To optimize efficient and safe production and storage at the hub, Mitsubishi Power will deploy an Ovation control and safety platform for reliable monitoring and control, as well as emergency shutdown, fire and gas protection. The platform will also gather and contextualize data from the hub’s various third-party systems to help eliminate complexity and risk. Emerson’s PACSystems RSTi-EP I/O will provide easier field connectivity and facilitate project changes without extending timelines or increasing cost, while Emerson’s AMS Device Manager will monitor the health of plant assets to further improve safety, reliability, efficiency and sustainability.

“Generating, storing and transmitting electricity with zero carbon emissions is critical to meeting the world’s sustainable power generation needs,” says Michael Ducker, senior VP of hydrogen infrastructure for Mitsubishi Power Americas and president of Advanced Clean Energy Storage I. “Emerson’s hydrogen expertise and digitally connected architecture design will help shorten time to start up, while also developing a safe, reliable and easily scalable transmission system to meet our goals for renewable energy production and storage.”

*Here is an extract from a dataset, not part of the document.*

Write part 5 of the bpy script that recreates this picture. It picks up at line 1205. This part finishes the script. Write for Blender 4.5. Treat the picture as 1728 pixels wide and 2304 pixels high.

Yeager reports that other process industry users can likely achieve similar sustainability results by optimizing their applications to reduce CO₂ emissions, which can be aided by adopting digital twins and other digitalization technologies. “We can use digital twins to model a whole power plant in real time, integrate results with the plant’s regular database, find useful changes in its operations, and better optimize its performance,” explains Yeager. “The digital twin can also employ analytics software to test possible logic changes, try out new scenarios safely and without risk, and add successful adjustment to the real plant.”